Bryan Caplan, author of Selfish Reasons to Have Kids, may think that because parenting can be easier than you think so you shouldn’t hesitate to keep having more kids, but is more  necessarily better when it comes to creating the “perfect” family? I’d say no, and so would findings from a recent study of over 2100 families.

The British parenting website, Bounty, took a close look at the lives of families with different combinations of children, and asked the parents to “rank their children’s behavior within the family unit based on a string of categories including ease of care, compatibility and overall behavior.”  Here is what they found:

Best to “Worst” combinations of children:

1. Two girls, 2. One boy and one girl, 3. Two boys, 4. Three girls, 5. Three boys, 6. Four boys, 7. Two girls and one boy, 8. Two boys and one girl, 9. Three boys and one girl, 10. Three girls and one boy, 11. Two boys and two girls, and 12. Four girls.

One thing I see in this list — if you want kids, stop at two. This is also a decision that helps the world at large.  If every woman had 2 kids the population would be maintained.   According to the Bounty research, at this number you can have a “perfect” family (or close), and replace yourself, which is an environmentally mindful thing to do. It not only benefits the planet and all who are already here, it benefits your kids that are already here.

But it’s not that simple. Other research indicates that having two girls does not result in the perfect family — instead it is more likely that the family will end up with a divorce. Anneli Rufus, an author and journalist, recently accumulated a list of warning signs for divorce. Among them: If you have two sons, you have a 36.9 percent chance of getting a divorce. Couples with two daughters have a likelihood of 43.1 percent.  So much for the two daughter perfect family. Step children can also tend to lead to higher divorce rates. I wonder if that means it would be worse if the two step-kids were girls?

Rufus also reports that childless marriages often in divorce — 66% of divorced couples in the US are childless. I would wager the key word there  child”less” – wouldn’t you? They want them and can’t  have them, or one wants and the other does not. I’ve been tracking the childfree for over 10 years now, and see many, many happily married childfree couples out there.

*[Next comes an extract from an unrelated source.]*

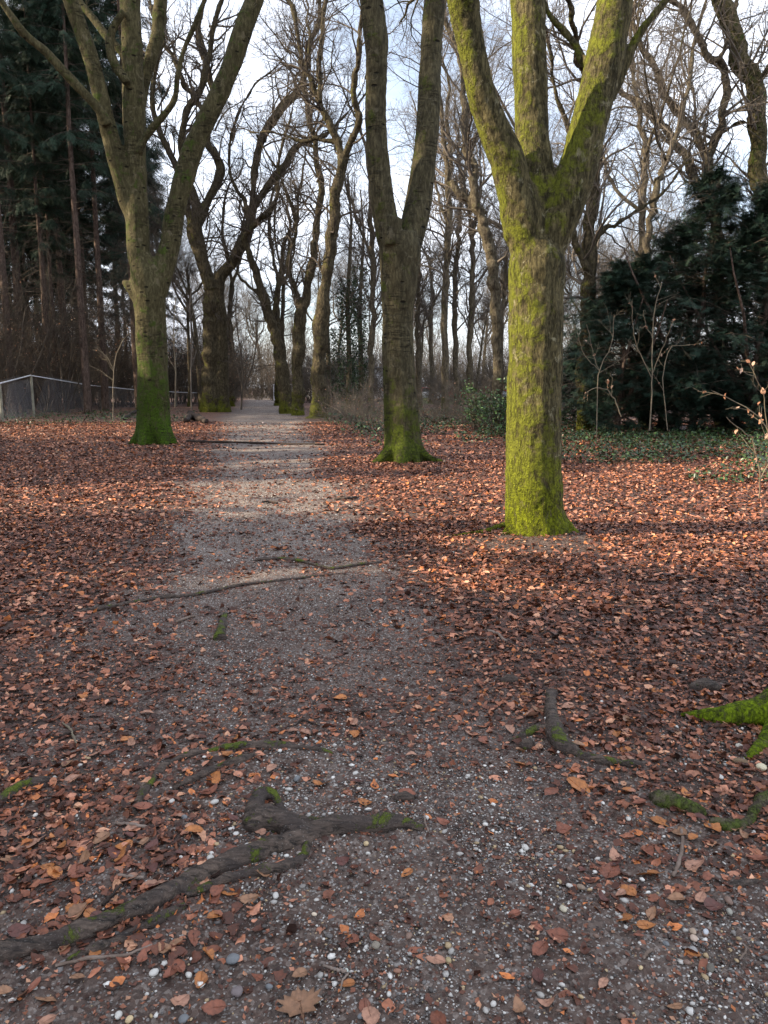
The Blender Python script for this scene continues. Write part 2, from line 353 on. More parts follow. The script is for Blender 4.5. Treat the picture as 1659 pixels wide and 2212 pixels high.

Another question I am left with: Where in the research are the only children?  Is it still “assumed” it isn’t good to have just one?  That’s old news and a myth. But the real question is when examining what constitutes the happy, perfect “family,” why aren’t families of two included?  We’re included in research that looks at who’s happier, those with kids and those without, but I have not seen a study that includes examining differences between families with no children, one, two, three, four etc. across kid gender, have you?

Even if we did, I tend to land here–that there are so many factors that go into being happy, we can’t separate out kids as “the” determining factor. It sure seems like it depends on the people, the personalities, the parenting, the couple’s individual baggage and whether they deal with it or not and a host of other things.  As the saying goes, maybe the perfect family is in the “eyes of the beholder.”  It is different for each person and for each family. So why try and force it into finding “the”  one way?

When Families of Two came out, talking about childfree couples in this context was new, yet surprisingly, was not shunned.  And there continues to be growing acceptance that we are indeed a family.  If that continues, maybe we’ll see “family” research conducted to reflect this acceptance.